Quand arrive le concept d’intelligence artificielle ?
"Le site web à terre en replay c’est sympa, c’est un beau produit marketing, mais nous, ce que nous voulons, c’est avoir à bord un vrai système d’aide à la décision qui soit en temps réel. Le problème c’est qu’on ne peut pas avoir les cartes de hauteur de vague en temps réel à bord via internet. Donc nous sommes en train de travailler sur un capteur fictif qui calculerait la hauteur des vagues à partir de toutes les données du bateau (vitesse, gîte, tangage, cap, accélérations associées…) grâce à l’intelligence artificielle. Connaissant la hauteur des vagues dans le passé grâce aux cartes météo, on peut faire un modèle de machine learning, matinée de physique des solides, qui apprend de ces données. Par rapprochement avec le comportement du bateau il va être capable de prédire une hauteur de vague. Le cœur du projet c’est donc l’aide à la décision, basée sur des données historiques. Mais ces données doivent être nettoyées (virements de bord, sorties partenaires au moteur…) et précisées (capteur manuel de configuration de voiles en cours de développement). Les entraînements de ce printemps vont être très importants et Sébastien va devoir sortir de sa zone de confort. Tenter de faire les choses différemment de ce qu’il fait par habitude, tester de nouveaux angles de vent par exemple, ou des réglages intermédiaires de foils."

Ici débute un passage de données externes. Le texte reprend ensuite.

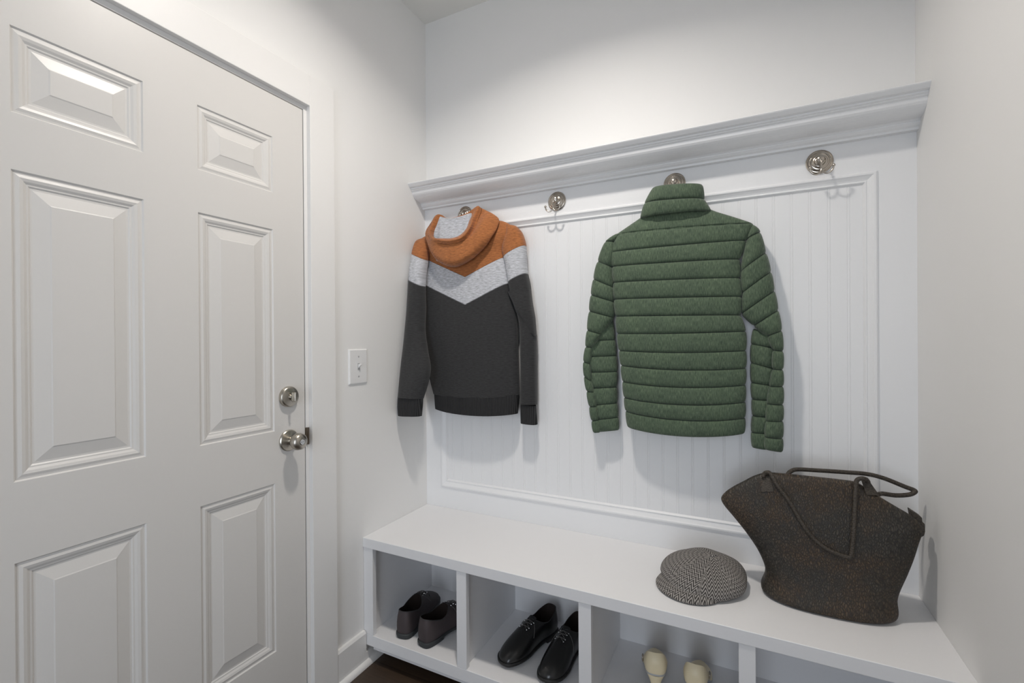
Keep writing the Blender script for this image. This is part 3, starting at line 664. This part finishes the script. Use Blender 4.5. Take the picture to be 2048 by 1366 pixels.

Dans quels autres domaines l’intelligence artificielle peut avoir un rôle à bord ?
"Le pilotage automatique bien sûr qui est encore un peu archaïque, ne répondant qu’à un cap compas ou un angle de vent. Il serait également intéressant de développer un nouveau logiciel de routage qui prendrait en compte tous les paramètres que l’on vient d’évoquer. Il y a donc de la place pour faire plein d’autres choses. Mais pour l’instant on se concentre sur l’aide à la décision pour trouver les bons paramètres, avoir des polaires qui soient propres, une restitution de la donnée qui soit intelligible par tous les marins."